La donna era stata incolpata per aver sottoscritto un esposto indirizzato alla procura della Repubblica e al ministero del Lavoro con cui aveva duramente criticato la società datrice perché, nonostante fosse in continua crescita, aveva fatto ricorso impropriamente a procedure di cassa integrazione e di mobilità, realizzando gli estremi di una truffa a danno dello Stato.
La Suprema corte – sentenza n. 996 del 17 gennaio 2017 – ha aderito ai rilievi contenuti nella pronuncia di merito, dove era stato rimarcato che la lavoratrice aveva fatto riferimento a circostanza già discusse in sede aziendale e sindacale.
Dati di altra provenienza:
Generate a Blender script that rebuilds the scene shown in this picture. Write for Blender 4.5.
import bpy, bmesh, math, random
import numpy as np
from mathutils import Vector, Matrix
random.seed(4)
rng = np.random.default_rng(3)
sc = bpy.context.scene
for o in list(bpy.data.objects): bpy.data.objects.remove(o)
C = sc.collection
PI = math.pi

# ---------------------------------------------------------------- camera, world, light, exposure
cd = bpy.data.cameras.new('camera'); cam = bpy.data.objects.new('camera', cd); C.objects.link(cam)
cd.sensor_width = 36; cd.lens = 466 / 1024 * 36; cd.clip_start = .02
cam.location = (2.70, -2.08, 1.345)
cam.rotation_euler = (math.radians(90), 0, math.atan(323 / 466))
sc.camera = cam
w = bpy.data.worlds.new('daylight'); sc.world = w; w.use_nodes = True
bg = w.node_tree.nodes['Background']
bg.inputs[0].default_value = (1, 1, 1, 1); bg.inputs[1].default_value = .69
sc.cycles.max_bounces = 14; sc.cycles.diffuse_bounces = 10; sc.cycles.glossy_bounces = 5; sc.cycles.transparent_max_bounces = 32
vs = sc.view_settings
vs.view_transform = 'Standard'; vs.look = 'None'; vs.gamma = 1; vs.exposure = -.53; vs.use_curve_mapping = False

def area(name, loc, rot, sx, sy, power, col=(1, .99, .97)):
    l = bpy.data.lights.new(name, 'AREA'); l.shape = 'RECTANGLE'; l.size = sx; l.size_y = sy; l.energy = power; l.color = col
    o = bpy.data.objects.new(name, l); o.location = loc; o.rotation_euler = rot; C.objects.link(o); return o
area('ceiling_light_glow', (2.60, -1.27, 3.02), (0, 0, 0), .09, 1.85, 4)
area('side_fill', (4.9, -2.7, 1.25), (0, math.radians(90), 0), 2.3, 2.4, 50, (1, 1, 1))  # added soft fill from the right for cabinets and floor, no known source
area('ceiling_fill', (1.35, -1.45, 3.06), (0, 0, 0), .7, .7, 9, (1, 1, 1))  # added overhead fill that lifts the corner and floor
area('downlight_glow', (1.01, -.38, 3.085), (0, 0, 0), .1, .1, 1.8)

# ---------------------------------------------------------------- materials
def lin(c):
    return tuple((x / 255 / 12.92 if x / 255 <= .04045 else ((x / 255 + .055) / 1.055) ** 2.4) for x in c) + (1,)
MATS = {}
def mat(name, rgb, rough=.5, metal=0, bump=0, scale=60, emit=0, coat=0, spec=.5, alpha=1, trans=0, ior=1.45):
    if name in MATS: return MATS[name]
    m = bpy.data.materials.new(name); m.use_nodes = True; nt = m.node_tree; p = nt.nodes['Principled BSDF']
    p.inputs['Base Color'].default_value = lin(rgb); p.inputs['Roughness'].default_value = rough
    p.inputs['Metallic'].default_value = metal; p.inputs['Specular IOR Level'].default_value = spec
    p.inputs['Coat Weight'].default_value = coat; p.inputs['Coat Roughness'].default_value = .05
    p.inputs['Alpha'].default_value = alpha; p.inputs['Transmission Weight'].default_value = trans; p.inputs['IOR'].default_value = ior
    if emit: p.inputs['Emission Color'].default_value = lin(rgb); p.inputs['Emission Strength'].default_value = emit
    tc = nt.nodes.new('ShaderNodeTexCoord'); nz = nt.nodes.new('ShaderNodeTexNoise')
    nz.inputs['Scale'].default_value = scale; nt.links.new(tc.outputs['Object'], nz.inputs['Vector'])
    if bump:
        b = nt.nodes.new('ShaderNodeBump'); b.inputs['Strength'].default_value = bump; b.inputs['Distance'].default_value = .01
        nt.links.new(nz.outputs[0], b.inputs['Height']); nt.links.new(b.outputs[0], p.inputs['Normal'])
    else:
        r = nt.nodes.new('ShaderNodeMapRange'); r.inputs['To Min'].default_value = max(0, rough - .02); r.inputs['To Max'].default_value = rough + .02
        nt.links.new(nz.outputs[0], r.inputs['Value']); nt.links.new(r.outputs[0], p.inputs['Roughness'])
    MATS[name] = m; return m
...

Inoltre, era stato evidenziato che l’esposto non aveva inciso in alcun modo sulla comunicazione mediatica e sulle dinamiche endoaziendali, dato anche il lungo tempo trascorso fra l’invio del medesimo e quello della lettera di contestazione del licenziamento poi ricevuta dalla dipendente.
Per i giudici di merito, ossia, l’esposto stesso si risolveva semplicemente nella sottoposizione alle autorità competenti della richiesta di vaglio di una situazione già all’attenzione del pubblico dibattito.
Nel testo della decisione di legittimità è stato, sul punto, ricordato come il diritto di cronaca, e di critica quindi, è legittimo se rispetta il principio della continenza sostanziale, secondo cui i fatti narrati devono corrispondere a verità, e quello della continenza formale, secondo cui l’esposizione dei fatti deve avvenire misuratamente.
E nella specie, secondo gli Ermellini, il diritto di critica esercitato dalla dipendente era stato coerente con i citati canoni di continenza sostanziale e formale entro i quali tale diritto andava esplicitato.
I fatti segnalati all’autorità giudiziaria - si legge nel testo della pronuncia – riportavano, infatti, il contenuto di quelli già riportati dalla stampa e discussi in sede istituzionale ed erano, quindi, coerenti con i canoni sostanziali del diritto.
Inoltre, anche il canone di continenza formale era stato rispettato in quanto, nell’esposto della donna, l’uso dei termini quali illecito o truffa era da ritenersi strettamente correlato a dei dati già conosciuti da tempo dall’opinione pubblica.